Abi Wilkinson is a freelance journalist based in London writing about politics, inequality, gender, popular culture, and anything else that takes her fancy. She normally writes in the Guardian which likes articles about gender ( fluid, natch) and politics as long as they involve money tree worshipping and or/smashing the even half rich. Abi's latest piece really is peak stupidity in thus summer of left wing madness. Abi reckons that what we need is a 100% inheritance tax.
Of course Abi admits that she opposed the Tories wicked and evil dementia tax plan. The idea that folks who have money should pay for their own care was appalling and shows what bastards the Tories are. Everyone should be cared for from cradle to grave in the world of Abi it is just that at the graveside all that they have worked for and paid taxes on one time around should be taken away by the State to feed the money tree.
Abi notes that £77 billion is passed on each year by those going to the great worker's hall in the sky and she is sure that the number is actually higher but some rich bastards are engaging in tax avoidance. And that could easily pay for the NHS to have all the money it wants, a flourishing welfare state and all the other things that the Money Tree needs to support. So, in Abi land, there is a moral case for inheritance tax, the second tax on money that has already been taxed, being raised to 100%.
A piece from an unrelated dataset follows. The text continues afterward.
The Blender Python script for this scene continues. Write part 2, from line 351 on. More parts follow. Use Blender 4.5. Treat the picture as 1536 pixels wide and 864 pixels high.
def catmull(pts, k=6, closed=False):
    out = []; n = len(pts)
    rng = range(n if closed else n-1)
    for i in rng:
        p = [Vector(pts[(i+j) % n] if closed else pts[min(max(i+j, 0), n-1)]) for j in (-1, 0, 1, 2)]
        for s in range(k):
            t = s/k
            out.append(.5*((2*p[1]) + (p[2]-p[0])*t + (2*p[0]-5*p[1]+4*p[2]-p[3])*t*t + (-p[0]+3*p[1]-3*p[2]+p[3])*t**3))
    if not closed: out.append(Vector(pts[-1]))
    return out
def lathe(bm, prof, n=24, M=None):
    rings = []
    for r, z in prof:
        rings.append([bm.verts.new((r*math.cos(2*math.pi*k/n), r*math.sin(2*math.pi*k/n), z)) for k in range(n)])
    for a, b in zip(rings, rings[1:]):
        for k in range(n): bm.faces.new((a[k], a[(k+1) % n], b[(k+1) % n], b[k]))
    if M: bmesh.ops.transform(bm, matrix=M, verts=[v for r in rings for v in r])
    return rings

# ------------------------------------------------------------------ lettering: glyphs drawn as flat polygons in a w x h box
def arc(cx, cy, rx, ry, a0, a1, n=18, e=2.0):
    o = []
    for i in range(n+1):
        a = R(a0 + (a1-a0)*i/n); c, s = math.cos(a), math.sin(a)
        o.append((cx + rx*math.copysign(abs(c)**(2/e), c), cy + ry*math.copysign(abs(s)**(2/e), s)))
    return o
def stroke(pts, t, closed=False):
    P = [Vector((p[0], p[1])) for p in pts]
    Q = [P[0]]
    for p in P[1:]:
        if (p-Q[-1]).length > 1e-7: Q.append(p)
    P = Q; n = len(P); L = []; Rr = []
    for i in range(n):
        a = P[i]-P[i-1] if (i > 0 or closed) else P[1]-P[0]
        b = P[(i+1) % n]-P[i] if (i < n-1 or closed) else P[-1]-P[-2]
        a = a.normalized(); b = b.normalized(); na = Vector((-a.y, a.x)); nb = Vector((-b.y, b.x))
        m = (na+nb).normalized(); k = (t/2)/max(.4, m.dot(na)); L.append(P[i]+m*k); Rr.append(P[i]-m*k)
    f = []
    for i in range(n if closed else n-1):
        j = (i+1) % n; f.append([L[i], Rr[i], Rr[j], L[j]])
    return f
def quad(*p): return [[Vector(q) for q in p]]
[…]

Abi says why should the heirs of the deceased get their hard earn savings as they have no moral claim to it? Well surely the wishes of the deceased count for something? Not for Abi for ultimately she thinks the State knows better how cash should be spent than those who actually earned ( and paid tax) on that cash and so the moral choice id for the state to take that cash and hand it out to those dependent on the Money Tree for survival.
A starting point in pointing out the insanity of Abi's plans is that relative;ly little is raised by IHT as things stand. The £650,000 threshold means that outside the property bubble of London and the South East relatively few folks have to pay any IHT at all. Those with the biggest estates - the super rich who pay the vast majority of income tax - often use legal tax planning to avoid this double dip on the fruits of their labour. So it is only middle class folk in the South East who actually pay a cent.
In short Abi is right that the system does not work well. I go further: it is unfair since it is a double dip that only hits some folks. The logical conclusion is thus that IHT should be scrapped altogether but those with far lower savings than £650,000 should have no access to the state pension, free bus passes and should have to pay for their own care. Let's bring in a dementia tax now. Welfare and the NHS should be a safety net not a way for the rich to pass on even more at the expense of lower earning taxpayers!
Back to Abi's crazy world. A 100% IHT would raise nowhere near £77 billion. Instead of just the super rich looking to minimise their exposure almost everyone would. Let's all move to Greece, France, Spain, anywhere to spend our declining years. Why now? Not only would the State lose its IHT it would lose years of income tax as well and the economy would lose some valuable customers. Those who don't like the sun would just start transferring wealth at an early stage, use trusts and other legal routes to dodge the taxman. Those who hate their kids would spend even more on wine, women and Viking River Cruises.
In her naivete Abi reckons that some folks will want to spend even more time on the post retirement wine, women and Viking River Cruises phase of their life so will retire early so "creating a job" for a young person which is a good thing. Only someone who has never seen how a small business works but who has spent their short adult life prattling to other members of the middle classes imagines that the world works that way.
For many of us when we have had enough we just shut down our business. That is something that will probably add to young folks without not work, not reduce it. Of course there will be some one in one out job switches but Abi's view on this and on the whole matter of how life really works is just simplistic.
100% IHT will raise nowhere near £77 billion. It will however see income tax and VAT receipts slashed. It is not only an immoral suggestion but just a mad and bad one that will just not work.